Exhibit 10.1
Execution Version
FOURTH AMENDMENT
THIS FOURTH AMENDMENT, dated as of May 18, 2021 (this “Amendment”), to the Existing Credit Agreement referred to below, is among SEAGATE TECHNOLOGY PUBLIC LIMITED COMPANY, a public limited company incorporated under the laws of Ireland (“STX” or “Seagate plc”), SEAGATE HDD CAYMAN, an exempted company incorporated with limited liability under the laws of the Cayman Islands (the “Borrower”), and THE BANK OF NOVA SCOTIA, as administrative agent (in such capacity, the “Administrative Agent”) on behalf of the Lenders (such capitalized terms, and other terms used in this preamble or the recitals, to have the meaning provided in Article I).
W I T N E S S E T H:
WHEREAS, pursuant to the Credit Agreement, dated as of February 20, 2019 (as amended, supplemented, amended and restated or otherwise modified prior to the date hereof, the “Existing Credit Agreement” and as further amended, supplemented, amended and restated or otherwise modified, the “Credit Agreement”), among STX, the Borrower, the Lenders and the Administrative Agent, the Lenders have extended and have agreed to continue to make Loans to the Borrower, the Issuing Banks have agreed to issue Letters of Credit for the account of the Borrower and the other Finance Parties that are counterparties to the Platinum Leases have agreed to continue to provide Platinum Leases to STX, the Borrower or the Subsidiaries;
WHEREAS, STX has advised the Administrative Agent and the Lenders that it intends to consummate the Successor Transaction;
WHEREAS, in connection with the Successor Transaction, and subject to and conditioned upon the occurrence of the Scheme Effective Date (as defined in the Proxy Statement (as defined below)), STX and the Borrower have requested, subject to the terms and conditions hereinafter set forth, that the Existing Credit Agreement be amended in certain respects as set forth below; and
WHEREAS, pursuant to Section 6.15 of the Existing Credit Agreement the Lenders have consented to, and have authorized and directed the Administrative Agent to execute and deliver, this Amendment on their behalf without any further consent of the Lenders.

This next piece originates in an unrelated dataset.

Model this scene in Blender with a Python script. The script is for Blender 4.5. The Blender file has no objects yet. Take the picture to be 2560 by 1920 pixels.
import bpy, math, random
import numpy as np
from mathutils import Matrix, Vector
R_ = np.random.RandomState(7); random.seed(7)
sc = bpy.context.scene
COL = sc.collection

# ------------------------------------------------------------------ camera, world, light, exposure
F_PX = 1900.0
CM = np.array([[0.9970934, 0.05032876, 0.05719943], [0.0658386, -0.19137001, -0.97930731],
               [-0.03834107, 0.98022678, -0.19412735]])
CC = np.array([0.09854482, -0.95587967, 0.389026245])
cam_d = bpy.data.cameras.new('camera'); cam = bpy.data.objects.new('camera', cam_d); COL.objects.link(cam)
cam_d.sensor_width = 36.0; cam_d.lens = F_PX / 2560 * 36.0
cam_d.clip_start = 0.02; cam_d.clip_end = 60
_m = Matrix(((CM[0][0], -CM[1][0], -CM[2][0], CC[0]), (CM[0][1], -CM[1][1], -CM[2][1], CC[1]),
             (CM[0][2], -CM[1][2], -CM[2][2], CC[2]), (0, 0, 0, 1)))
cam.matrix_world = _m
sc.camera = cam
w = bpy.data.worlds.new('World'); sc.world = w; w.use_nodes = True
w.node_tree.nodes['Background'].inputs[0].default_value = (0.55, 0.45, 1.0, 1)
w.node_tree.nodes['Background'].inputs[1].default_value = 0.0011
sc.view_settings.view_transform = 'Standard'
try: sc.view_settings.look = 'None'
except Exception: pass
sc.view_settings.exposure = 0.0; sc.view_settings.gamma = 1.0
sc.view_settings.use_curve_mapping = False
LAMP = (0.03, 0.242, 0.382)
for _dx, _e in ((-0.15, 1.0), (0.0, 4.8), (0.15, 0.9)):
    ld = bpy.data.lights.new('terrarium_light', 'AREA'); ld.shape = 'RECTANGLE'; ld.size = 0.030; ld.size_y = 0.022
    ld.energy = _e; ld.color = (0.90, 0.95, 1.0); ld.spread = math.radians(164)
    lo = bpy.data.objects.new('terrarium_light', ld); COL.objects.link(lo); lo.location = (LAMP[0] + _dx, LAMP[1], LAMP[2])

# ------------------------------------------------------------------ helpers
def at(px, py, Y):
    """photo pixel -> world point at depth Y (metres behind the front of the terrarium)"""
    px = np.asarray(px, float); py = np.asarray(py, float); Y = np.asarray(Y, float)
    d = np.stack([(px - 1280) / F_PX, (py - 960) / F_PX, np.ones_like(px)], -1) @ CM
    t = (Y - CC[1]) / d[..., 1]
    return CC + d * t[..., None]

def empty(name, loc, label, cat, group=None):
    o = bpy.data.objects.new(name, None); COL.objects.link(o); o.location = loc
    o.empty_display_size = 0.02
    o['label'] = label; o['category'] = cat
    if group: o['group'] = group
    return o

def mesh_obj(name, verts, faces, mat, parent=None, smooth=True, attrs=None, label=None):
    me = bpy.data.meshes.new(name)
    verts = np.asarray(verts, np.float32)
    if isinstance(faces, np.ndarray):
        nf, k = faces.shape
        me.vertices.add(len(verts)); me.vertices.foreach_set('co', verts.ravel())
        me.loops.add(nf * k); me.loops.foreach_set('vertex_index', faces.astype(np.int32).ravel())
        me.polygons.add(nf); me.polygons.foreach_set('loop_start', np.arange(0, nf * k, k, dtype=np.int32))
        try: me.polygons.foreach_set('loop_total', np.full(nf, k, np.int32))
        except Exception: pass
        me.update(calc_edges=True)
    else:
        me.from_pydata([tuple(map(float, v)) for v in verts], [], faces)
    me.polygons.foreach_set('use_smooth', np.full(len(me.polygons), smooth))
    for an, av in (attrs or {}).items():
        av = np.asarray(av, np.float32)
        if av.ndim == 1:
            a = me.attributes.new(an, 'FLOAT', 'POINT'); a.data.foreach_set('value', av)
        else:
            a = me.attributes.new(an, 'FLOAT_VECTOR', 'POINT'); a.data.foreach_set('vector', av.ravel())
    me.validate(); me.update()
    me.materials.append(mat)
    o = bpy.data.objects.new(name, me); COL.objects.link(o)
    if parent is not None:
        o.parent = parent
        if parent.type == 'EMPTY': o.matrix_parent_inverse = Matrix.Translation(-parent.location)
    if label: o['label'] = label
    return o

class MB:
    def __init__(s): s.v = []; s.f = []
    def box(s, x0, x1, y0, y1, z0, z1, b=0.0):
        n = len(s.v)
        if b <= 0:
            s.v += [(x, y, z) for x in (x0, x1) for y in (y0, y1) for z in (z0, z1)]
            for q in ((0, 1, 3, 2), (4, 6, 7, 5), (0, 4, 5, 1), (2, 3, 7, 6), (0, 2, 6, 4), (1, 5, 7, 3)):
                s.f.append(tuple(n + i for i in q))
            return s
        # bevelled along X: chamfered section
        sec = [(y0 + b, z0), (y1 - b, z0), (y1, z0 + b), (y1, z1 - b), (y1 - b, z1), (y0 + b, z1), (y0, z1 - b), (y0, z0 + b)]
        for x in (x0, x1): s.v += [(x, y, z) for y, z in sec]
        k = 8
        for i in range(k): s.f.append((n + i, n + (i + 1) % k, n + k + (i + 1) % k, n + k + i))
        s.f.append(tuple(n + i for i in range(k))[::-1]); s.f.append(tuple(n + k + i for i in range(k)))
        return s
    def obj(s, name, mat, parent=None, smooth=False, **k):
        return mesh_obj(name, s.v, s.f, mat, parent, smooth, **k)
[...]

NOW, THEREFORE, for good and valuable consideration, the receipt and sufficiency of which is hereby acknowledged, the parties hereto hereby agree as follows:
ARTICLE I
DEFINITIONS
SECTION 1.1. Certain Definitions. The following terms (whether or not underscored) when used in this Amendment shall have the following meanings:
“Amendment” is defined in the preamble.
“Credit Agreement” is defined in the first recital.